CHURCH leaders in Ukraine have reacted defiantly to new Russian assaults on their country’s civilian infrastructure, calling on its defenders to remain confident of victory.
“We hear of our army’s successes on the battlefield — but the enemy is treacherous and cruel, and a difficult and bloody struggle continues,” the Primate of Ukraine’s independent Orthodox Church, Metropolitan Epiphany (Dumenko), told military chaplains on Tuesday.
“We must therefore intensify our efforts, inspire our glorious defenders to liberate the motherland from occupiers, and make constant use of our first spiritual weapon: prayer to the all-merciful Lord. Following the path of truth is pleasing to God, and will lead to victory.”
The Metropolitan made the appeal as Kyiv and other cities were hit by a new wave of cruise missiles and kamikaze drones, and as many Ukrainian Christians marked All Saints’ Day with prayers for those killed in the eight-month war.
Speaking the same day to relatives of servicemen, Metropolitan Epiphany said that war losses had come at a “high cost of great grief”, but those who had given their lives protecting Ukraine “would like us not to suffer for them, but to fight on”.
Meanwhile, the Primate of the Ukrainian Greek Catholic Church, Major Archbishop Sviatoslav Shevchuk, warned that Russian attacks on civilian targets would merely strengthen national resistance, and called on citizens to respond by conserving energy. “The enemy thinks he will intimidate Ukrainians and break down our yearning for freedom,” he said in his daily message.
“But with each attack, Ukraine grows stronger — and, with every new effort to save electricity and observe our laws during this war, the more we will strengthen our country in the face of this cruel aggressor.”
At least 50 missiles hit critical facilities across Ukraine on Monday, leaving 80 per cent of Kyiv residents without water, and about 350,000 apartments with no electricity, the capital’s mayor, Vitaliy Klitschko, said.
The strikes, which followed a drone attack on Russia’s Black Sea fleet in occupied Crimea, also targeted power installations around Kharkiv, Vinnytsia, Dnipro, Zaporizhzhia, and Lviv, as Ukrainian forces continued advancing on the Russian-occupied southern port of Kherson, and European Commission officials visited Kyiv to discuss energy security with President Zelensky.

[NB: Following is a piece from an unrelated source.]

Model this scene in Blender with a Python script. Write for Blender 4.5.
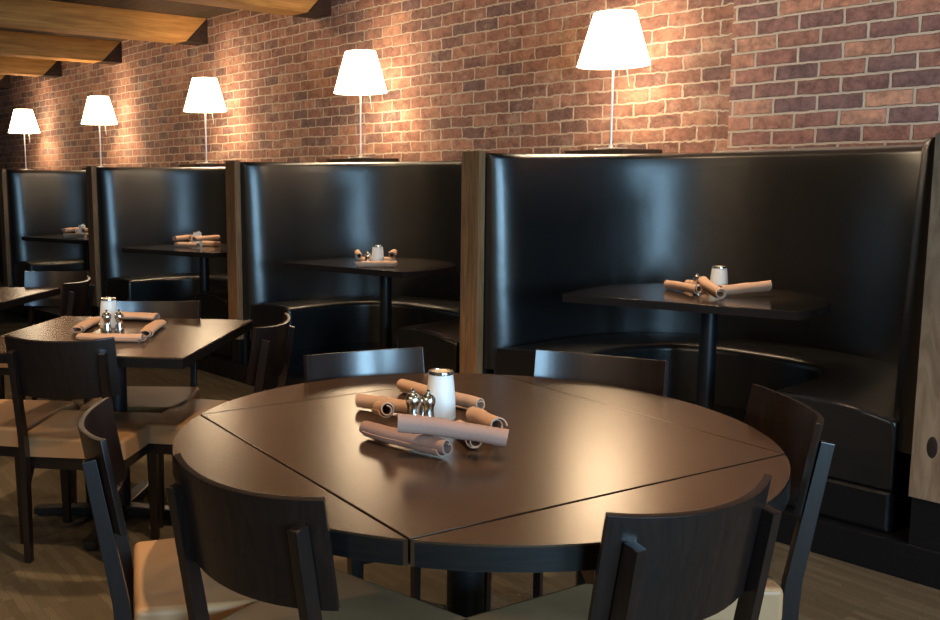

Ukraine’s SBU intelligence agency said that it had begun criminal proceedings against 33 Moscow-linked Orthodox clergy for supporting Russia’s attacks, while the country’s Prosecutor General, Andriy Kostin, told the news agency Interfax that more than 300 wartime “acts of genocide” were under investigation.
In his Monday message, Archbishop Shevchuk said that each day this week had been set aside for specific prayer intentions, culminating on Sunday with prayers for Ukraine’s “integrity, indivisibility, and unity”.
He also warned, however, that Moscow’s withdrawal from a Black Sea Grain Initiative in July, allowing Ukrainian agricultural exports, had raised fresh fears of food shortages around the world, as Ukraine itself prepared to mark the centenary of a Soviet-era 1932-33 famine, in which millions died.
As grain exports were halted on Wednesday, Christian Aid warned that Russia’s “unilateral suspension” of the initiative, brokered by Turkey in July, would deal a “body blow” to countries “already reeling from spiralling energy and food prices”.
Amid growing criticism of Russian church leaders’ support for the war, Orthodox churches in Geneva and Leipzig were daubed in graffiti this week, as officials in Norway said that they would investigate media claims that Russian Orthodox clergy were buying properties close to NATO military bases for possible surveillance use.
In his Angelus address on Tuesday, the Pope urged prayers for “martyred Ukraine”. He told a Ukrainian priest at a meeting of Rome theology students that his Church sought to be a “creative mother of peace” by supporting prayers for both victims and aggressors.
Speaking last week, the Vatican Secretary of State, Cardinal Pietro Parolin, welcomed a Kremlin offer to remain “open to all contacts”, including possible talks with Pope Francis. The Cardinal told Italian media that the Holy See would act “if any small gap opens up”.
In a Facebook message, however, Metropolitan Epiphany deplored that his country was again having to “expel invaders”, eight decades after ridding itself of German occupiers, and warned that all those giving and carrying out orders to “kill and maim the innocent” would face “inevitable and eternal retribution”.
“It’s a pity that some draw no conclusions from history’s painful lessons and the consequences of war, and that the slogan ‘Never again’ turns into ‘Let’s do it again,’” the Metropolitan said.
“It’s also a pity that fascism, a misanthropic totalitarian regime with its aggressive policy, its crimes against humanity, its wars of aggression and terrorism against civilians, has now been revived in Putin’s Russia.”